— INSTRUCTION —
Nothing beyond the line containing "from mathutils import Vector, Matrix" is to be printed; print exactly each line from the start of the records below through that line, leaving out pictures.

— Collection entries —
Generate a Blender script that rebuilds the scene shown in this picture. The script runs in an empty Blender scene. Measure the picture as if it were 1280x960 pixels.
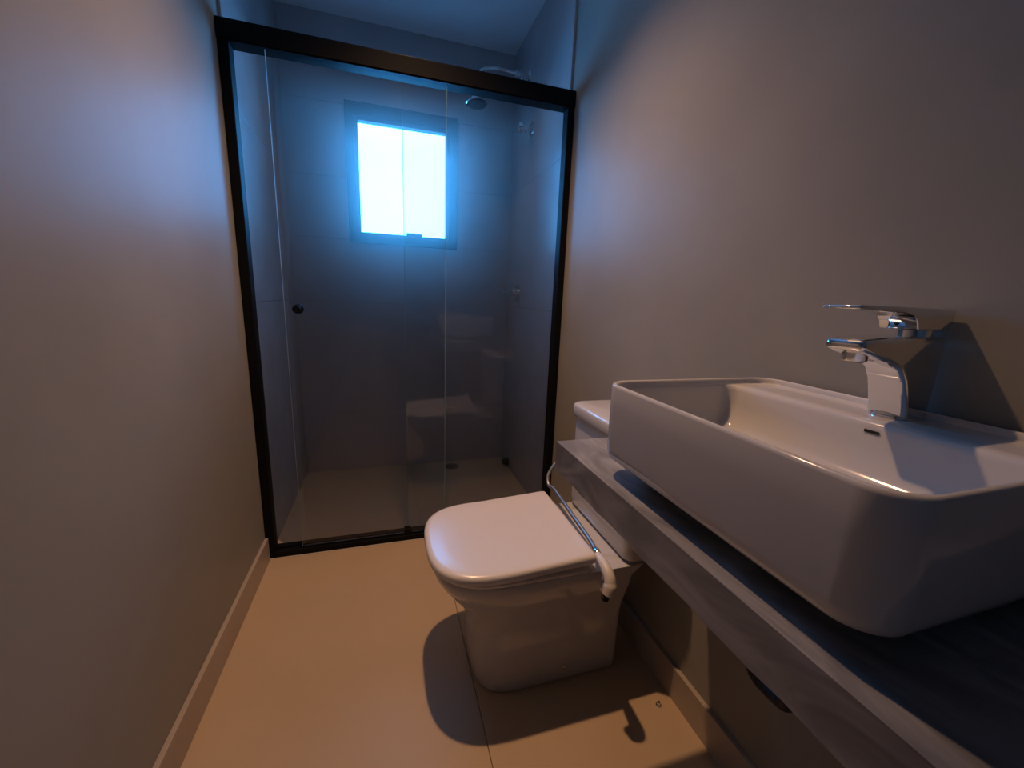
import bpy, bmesh, math
from mathutils import Vector, Matrix

# ------------------------------------------------------------------ camera, world, lights, exposure
SC = bpy.context.scene
COL = SC.collection
W = 1.236      # room width  (x)
D = 0.83       # far face of the shower (y); the screen stands at y = 0
YN = -2.45     # wall behind the camera
H = 2.43       # ceiling height

def make_camera():
    yaw, pitch, roll, F = 0.30680, -0.20871, 0.04014, 503.97
    f = Vector((math.sin(yaw)*math.cos(pitch), math.cos(yaw)*math.cos(pitch), math.sin(pitch)))
    r = Vector((math.cos(yaw), -math.sin(yaw), 0)); u = r.cross(f)
    c, s = math.cos(roll), math.sin(roll)
    R, U = c*r + s*u, -s*r + c*u
    cam = bpy.data.cameras.new('camera'); cam.sensor_width = 36; cam.lens = F/1280*36
    cam.clip_start = 0.02
    o = bpy.data.objects.new('camera', cam)
    m = Matrix((R, U, -f)).transposed().to_4x4(); m.translation = Vector((0.4852, -1.7030, 1.0782))
    o.matrix_world = m; COL.objects.link(o); SC.camera = o
make_camera()

world = bpy.data.worlds.new('overcast_sky'); SC.world = world; world.use_nodes = True
bg = world.node_tree.nodes['Background']
bg.inputs['Color'].default_value = (0.057, 0.39, 1.0, 1)
bg.inputs['Strength'].default_value = 26.0

def light(name, kind, loc, energy, color, **kw):
    l = bpy.data.lights.new(name, kind); l.energy = energy; l.color = color
    for k, v in kw.items(): setattr(l, k, v)
    o = bpy.data.objects.new(name, l); o.location = loc; COL.objects.link(o); return o
pt = light('window_portal', 'AREA', (0.6, D+0.12, 1.69), 1, (1, 1, 1), shape='RECTANGLE', size=0.5, size_y=0.6)
pt.rotation_euler = (math.radians(-90), 0, 0); pt.data.cycles.is_portal = True
LAMP = (0.62, -0.545, H-0.012)
light('downlight_lamp', 'SPOT', LAMP, 88, (1.0, 0.56, 0.30), spot_size=math.radians(106), spot_blend=1.0, shadow_soft_size=0.022)

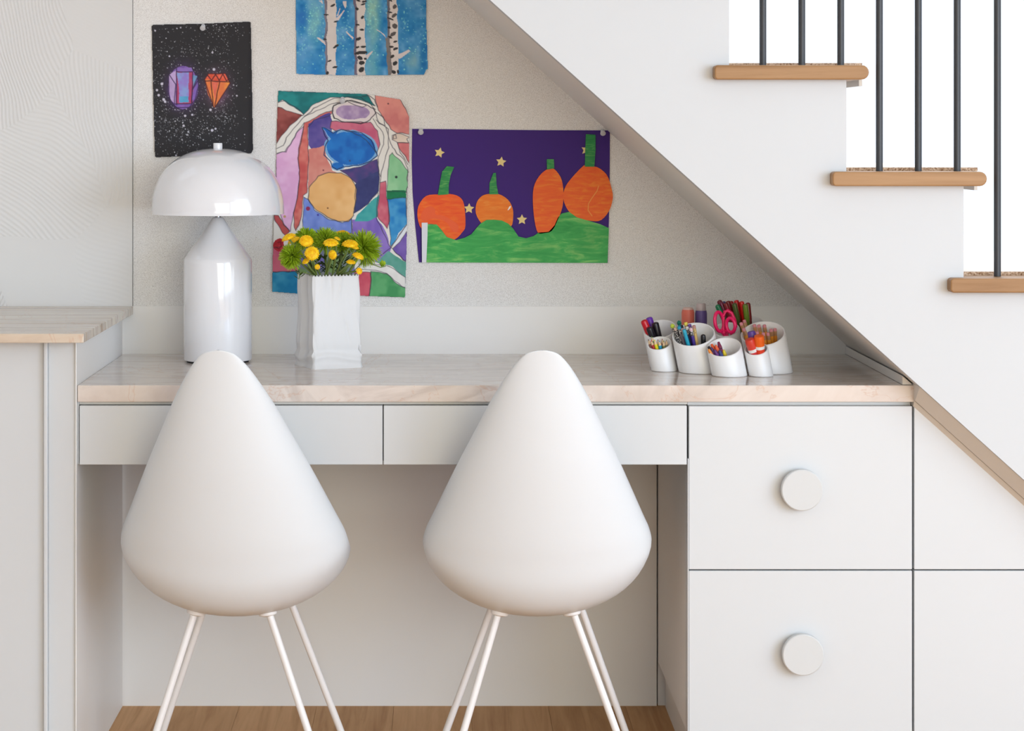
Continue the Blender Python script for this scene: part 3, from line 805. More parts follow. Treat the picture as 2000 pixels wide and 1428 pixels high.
# D: crayons
for (x, y, d, t_, w_, lab) in ((902, 628, 4.325, (30, 24, 34), (44, 36, 46), 'black crayon farthest left in the front middle cup'),
                               (938, 600, 4.33, (226, 92, 40), (224, 90, 50), 'orange crayon at the back left of the front middle cup'),
                               (905, 660, 4.312, (232, 140, 50), (230, 130, 40), 'light orange crayon low at the left of the front middle cup'),
                               (935, 640, 4.312, (66, 40, 90), (104, 62, 128), 'purple crayon in the front middle cup'),
                               (985, 612, 4.322, (232, 96, 50), (228, 92, 52), 'bright orange crayon in the centre of the front middle cup'),
                               (1018, 574, 4.335, (120, 22, 62), (130, 34, 76), 'maroon crayon, the longest in the front middle cup'),
                               (1030, 672, 4.306, (50, 60, 120), (70, 80, 150), 'blue crayon low at the front of the front middle cup'),
                               (975, 668, 4.306, (92, 40, 110), (110, 56, 130), 'violet crayon low at the front of the front middle cup'),
                               (1078, 668, 4.312, (226, 200, 40), (222, 198, 44), 'yellow crayon at the right of the front middle cup')):
    stick('crayon', lab, 'crayon', 'crayons in the front middle cup', C5(x, y, d), 'D', crayon_parts(t_, w_), 0.55, 14, 0.0045)
# E: pink scissors, handles up
sc_ = root('scissors', CUP['E'][2] + Vector((0, 0, 0.002)), 'bright pink-handled scissors standing handles up in the back middle cup', 'scissors')
M_pink = cm((236, 20, 100), 0.35); M_steel = cm((190, 190, 195), 0.2, metal=1)
def loop(cx_, cy_, ax_, ay_, rot, d, rad, dd=0):
    pts = []
    for k in range(40):
        a = 2 * math.pi * k / 40
        x_, y_ = ax_ * math.cos(a), ay_ * math.sin(a)
        xr_, yr__ = x_ * math.cos(rot) - y_ * math.sin(rot), x_ * math.sin(rot) + y_ * math.cos(rot)
        pts.append(C5(cx_ + xr_, cy_ + yr__, d + dd * math.cos(a)))
    return pts
def handle(pts, rad, tail):
    mb = MB().tube(pts, rad, 12, closed=True)
    mb.tube(tail, [rad * 1.2, rad * 1.3, rad * 1.0], 12)
    return mb
obj('handle', handle(loop(1028, 345, 50, 112, -0.12, 4.425, 0, 0.006), 0.0036, [C5(1050, 440, 4.425), C5(1085, 485, 4.43), C5(1125, 540, 4.44)]), M_pink, sc_, smooth='auto')
obj('handle', handle(loop(1160, 385, 50, 82, -0.10, 4.415, 0, -0.006), 0.0036, [C5(1120, 440, 4.42), C5(1110, 485, 4.43), C5(1125, 540, 4.44)]), M_pink, sc_, smooth='auto')
obj('handle_bow', MB().tube([C5(1085, 480, 4.425), C5(1078, 380, 4.43), C5(1075, 290, 4.43), C5(1090, 232, 4.43), C5(1125, 215, 4.43), C5(1170, 245, 4.43), C5(1205, 320, 4.43), C5(1218, 400, 4.428), C5(1195, 460, 4.425), C5(1150, 482, 4.425)], 0.0034, 12), M_pink, sc_, smooth='auto')
bl = CUP['E'][2]; t0 = C5(1125, 530, 4.44)
for s_ in (-1, 1):
    mb = MB(); a = t0 + Vector((0, 0.0012 * s_, 0)); b = bl + Vector((0.003 * s_, 0.0012 * s_, 0.004))
    wv_ = Vector((0.0045, 0, 0)); ty = Vector((0, 0.0005, 0))
    mb.add([a - wv_ - ty, a + wv_ - ty, b + wv_ * 0.2 - ty, b - wv_ * 0.2 - ty, a - wv_ + ty, a + wv_ + ty, b + wv_ * 0.2 + ty, b - wv_ * 0.2 + ty],
           [(0, 1, 2, 3), (7, 6, 5, 4), (0, 4, 5, 1), (1, 5, 6, 2), (2, 6, 7, 3), (3, 7, 4, 0)])
    obj('blade', mb, M_steel, sc_)
# F: glue sticks / stubby markers
for (x, y, d, r, cap, body, band, lab) in ((1372, 540, 4.300, 0.0098, (216, 64, 46), (206, 40, 44), (236, 232, 228), 'fat red-capped glue stick at the left of the small front right cup'),
                                           (1484, 500, 4.296, 0.0102, (238, 100, 20), (222, 60, 30), (238, 236, 232), 'fat orange-capped glue stick at the right of the small front right cup'),
                                           (1393, 450, 4.325, 0.0082, (96, 60, 150), (150, 60, 110), (120, 80, 150), 'purple-capped glue stick standing behind the red and orange ones')):
    g = stick('glue_stick', lab, 'glue stick', 'glue sticks in the small front right cup', C5(x, y, d), 'F',
          [('cap', cm(cap, 0.35), [(r * 0.55, 0), (r * 0.9, 0.0012), (r * 0.96, 0.004), (r, 0.009), (r, 0.021)]),
           ('label_band', cm(band, 0.5), [(r * 0.97, 0.021), (r * 0.97, 0.0275)]),
           ('barrel', cm(body, 0.4), [(r * 0.96, 0.0275), (r * 0.96, None)])], 0.2, 28, 0.009)
# G: yellow pencils with pink erasers
gp = [(1275, 352, 4.40, 'farthest left'), (1312, 322, 4.425, 'tallest at the back left'), (1305, 418, 4.375, 'front left, behind the purple cap'), (1428, 372, 4.40, 'back, fourth from the left'),
      (1480, 376, 4.395, 'back middle'), (1545, 376, 4.40, 'back, right of the middle'), (1622, 425, 4.39, 'right side, second from the right'), (1668, 418, 4.40, 'farthest right'),
      (1532, 468, 4.365, 'front, left of two side by side'), (1585, 468, 4.365, 'front, right of two side by side'), (1460, 455, 4.375, 'hidden behind the orange glue cap')]
for x, y, d, wh in gp:
    stick('pencil', 'orange pencil with pink eraser in the rightmost cup, ' + wh, 'pencil', 'yellow pencils in the rightmost cup', C5(x, y, d), 'G',
          pencil_parts((224, 142, 40), (214, 140, 148), (196, 150, 110), 0.0038), 0.72, 8)
# H: bunch of felt-tip pens at the back
for (x, y, d, c, b, lab) in ((1025, 98, 4.525, (110, 24, 40), (96, 22, 40), 'dark red felt-tip pen farthest left in the back bunch'),
                             (1002, 150, 4.51, (30, 120, 80), (34, 100, 70), 'dark green felt-tip pen low at the left of the back bunch'),
                             (1070, 112, 4.53, (60, 60, 120), (80, 30, 60), 'felt-tip pen with a blue cap end in the back bunch'),
                             (1045, 122, 4.515, (120, 30, 70), (110, 26, 60), 'plum felt-tip pen in the back bunch'),
                             (1125, 106, 4.525, (126, 16, 26), (120, 16, 26), 'deep red felt-tip pen left of the centre of the back bunch'),
                             (1100, 130, 4.505, (130, 20, 34), (120, 18, 30), 'crimson felt-tip pen in front at the left of the back bunch'),
                             (1158, 108, 4.535, (168, 24, 30), (150, 20, 26), 'mid red felt-tip pen behind the centre of the back bunch'),
                             (1222, 96, 4.53, (212, 26, 34), (170, 20, 28), 'bright red felt-tip pen topping the back bunch'),
                             (1200, 132, 4.50, (76, 92, 40), (66, 84, 38), 'olive green felt-tip pen in the centre of the back bunch'),
                             (1282, 110, 4.51, (226, 36, 30), (220, 30, 28), 'scarlet felt-tip pen right of the olive green one'),
                             (1325, 142, 4.495, (112, 138, 44), (106, 130, 40), 'light green felt-tip pen at the right of the back bunch'),
                             (1355, 125, 4.52, (128, 22, 22), (112, 22, 20), 'maroon felt-tip pen farthest right in the back bunch')):
    stick('felt_tip_pen', lab, 'pen', 'felt-tip pens in the back cup', C5(x, y, d), 'H', marker_parts(c, b, 0.0052, 0.036), 0.55, 16)
# two glitter jars standing behind the cups
for (x0_, x1_, yt, ys_, d, col, capc, lab) in ((575, 722, 178, 205, 4.60, (226, 112, 92), (222, 186, 176), 'orange glitter jar with a clear lid, standing behind the large middle cup'),
                                               (728, 868, 132, 215, 4.61, (104, 84, 150), (206, 190, 190), 'purple glitter jar with a pale lid, behind the cups right of the orange one')):
    c = C5((x0_ + x1_) / 2 + 20, ys_, d); r = q5((x1_ - x0_) / 2, d)
    g = root('glitter_jar', (c.x, c.y, dz), lab, 'jar', 'glitter jars behind the organizer')
    q = Matrix.Translation((c.x, c.y, dz)) @ Matrix.Shear('XY', 4, (-0.10, 0)) if False else Matrix.Translation((c.x, c.y, dz))
    zc = c.z - dz; zt = C5(0, yt, d).z - dz
    obj('jar', MB().lathe([(r * 0.92, 0.0003), (r, 0.003), (r, zc - 0.006), (r * 0.9, zc)], 28, q), cm(col, 0.45), g, smooth='auto')
    obj('lid', MB().lathe([(r * 0.84, zc), (r * 0.86, zc + 0.001), (r * 0.80, zt - 0.002), (r * 0.7, zt)], 28, q), cm(capc, 0.3), g, smooth='auto')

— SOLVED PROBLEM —
Generate a Blender script that rebuilds the scene shown in this picture. The script runs in an empty Blender scene. Measure the picture as if it were 1280x960 pixels.
import bpy, bmesh, math
from mathutils import Vector, Matrix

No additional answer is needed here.